Survey: Pay, Benefits Top Mil Family Concerns

DoD Budget Cuts may Spare Family Programs

Pay and benefits are foremost on military families’ minds according to the soon to be released results of the 2013 Military Family Lifestyle Survey.

The survey, conducted by the nonprofit military support organization Blue Star Families, queried more than 5,000 military family members in November 2012. Military pay and benefits and potential changes in retirement benefits ranked as the first and second most important issues to respondents.

Thirty-five percent said that military pay and benefits are the number one issue while 21 percent chose changes in retirement benefits. Spouse employment opportunities ranked as a close third with 19 percent of respondents identifying it as the most important issue.

“All three of these issues can be considered key to making a smooth financial transition out of the military,” the reports’ authors noted in the executive summary. “This is particularly noteworthy as estimates point to over one million servicemembers transitioning off of active duty over the next five years.”

The survey results were expected to be released at a press conference Thursday.

With financial issues topping military families’ list of concerns, it shows family members tend to view military benefits as a complete package for the family -- not as something just for the servicemember, said Debbie Bradbard, deputy director of research and policy for Blue Star Families.

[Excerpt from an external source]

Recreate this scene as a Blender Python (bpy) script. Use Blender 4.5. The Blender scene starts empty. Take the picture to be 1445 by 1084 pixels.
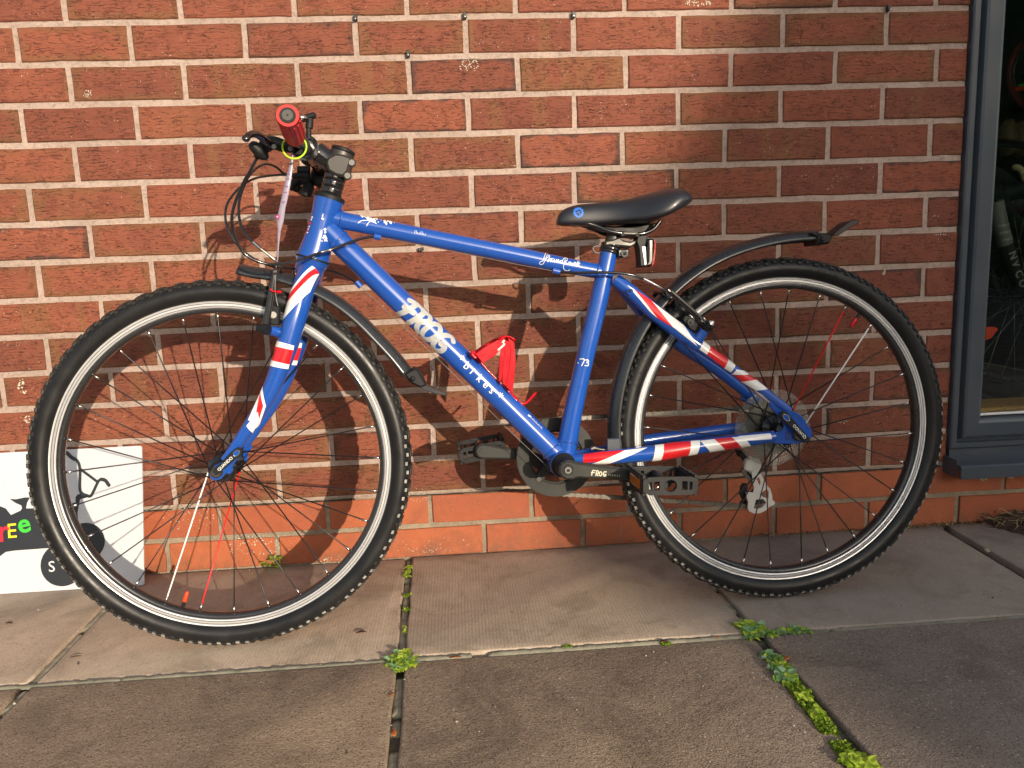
import bpy, bmesh, math, random
from mathutils import Vector, Matrix, noise as mnoise
from mathutils.geometry import tessellate_polygon
random.seed(7)
SC = bpy.context.scene
COL = SC.collection
R = math.radians
SUN = Vector((-0.39681, 0.89192, -0.21683)).normalized()

# ------------------------------------------------------------------ camera
cam = bpy.data.cameras.new('camera'); camo = bpy.data.objects.new('camera', cam); COL.objects.link(camo)
cam.sensor_fit = 'HORIZONTAL'; cam.sensor_width = 36.0; cam.lens = 36.0 * 1085.0 / 1445.0
cam.clip_start = 0.02; cam.clip_end = 400
right = Vector((0.996857, -0.069958, -0.03717)); fwd = Vector((0.063177, 0.985128, -0.159788)); upv = Vector((0.047796, 0.156937, 0.986451))
M = Matrix.Identity(4)
for i in range(3):
    M[i][0] = right[i]; M[i][1] = upv[i]; M[i][2] = -fwd[i]
M[0][3], M[1][3], M[2][3] = 0.75341, -1.67891, 0.65947
camo.matrix_world = M
SC.camera = camo

# ------------------------------------------------------------------ light
world = bpy.data.worlds.new('World'); SC.world = world; world.use_nodes = True
wn = world.node_tree.nodes; wl = world.node_tree.links
sky = wn.new('ShaderNodeTexSky'); sky.sky_type = 'NISHITA'; sky.sun_disc = False
sky.sun_elevation = R(12.5); sky.sun_rotation = math.atan2(-SUN.x, -SUN.y)
sky.air_density = 1.0; sky.dust_density = 2.5; sky.ozone_density = 0.4
bg = wn['Background']; bg.inputs['Strength'].default_value = 0.15
hsv = wn.new('ShaderNodeHueSaturation'); hsv.inputs['Saturation'].default_value = 0.62; wl.new(sky.outputs[0], hsv.inputs['Color']); wl.new(hsv.outputs[0], bg.inputs[0])   # sky blue desaturated to neutralise the mauve shadows
sun = bpy.data.lights.new('sun', 'SUN'); sun.energy = 3.7; sun.angle = R(0.5); sun.color = (1.0, 0.84, 0.64)
suno = bpy.data.objects.new('sun', sun); COL.objects.link(suno)
suno.rotation_euler = SUN.to_track_quat('-Z', 'Y').to_euler(); suno.location = (3, -8, 4)
SC.view_settings.view_transform = 'Standard'; SC.view_settings.look = 'None'
SC.view_settings.exposure = 0.50; SC.view_settings.gamma = 1.0; SC.view_settings.use_curve_mapping = False

# ------------------------------------------------------------------ helpers
def tag(o, label=None, cat=None, group=None, kind=None):
    if label: o['label'] = label
    if cat: o['category'] = cat
    if group: o['group'] = group
    if kind: o['kind'] = kind
    return o
def empty(name, loc=(0, 0, 0), rot=None):
    o = bpy.data.objects.new(name, None); COL.objects.link(o); o.location = loc; o.empty_display_size = 0.05
    if rot: o.rotation_euler = rot
    return o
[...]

One example, Bradbard said, is how families view the Post-9/11 GI Bill. While 47 percent either have or plan to transfer it to a family member, only 23 percent plan to use or have it used it for themselves, she said.

“Military families kind of think of that benefit holistically. While the [Veteran’s Affairs Department] or the [Department of Defense] may think of it as a benefit to the servicemember, the military family thinks of it as a benefit to the family,” Bradbard said. “We obviously don't know all the reasons why they said they want to transfer it, but we suspect that people are concerned that it might go away.”

The survey also examined other issues, including the impact of operational tempo and deployment frequency on families. That issue ranked seven out of 10, dropping from the top five for the first time since the annual survey’s 2009 inception.

Bradbard said deployments have fallen to a lower level of concern thanks to a combination of sequestration and the drawdown in Afghanistan.

“The drawdown is happening, sequestration is happening, and I think there a little bit of insecurity about what’s happening with pay and benefits,” she said. “At the same time ... a lot of the families that were deploying are now reintegrating or leaving the service all together. So I think you’re seeing two things converge.”

Officials with Blue Star Families plan to use the survey data to fuel discussion and encourage military family-friendly policies from Congress, the Defense Department and the White House, Bradbard said.

“I think people sometimes look at it and think ‘oh you did the survey, that’s great, but what happens afterwards?’” she said. “But really this is just the beginning … we try to really get the word out, let people know about it, make sure people read it and let people ask questions.”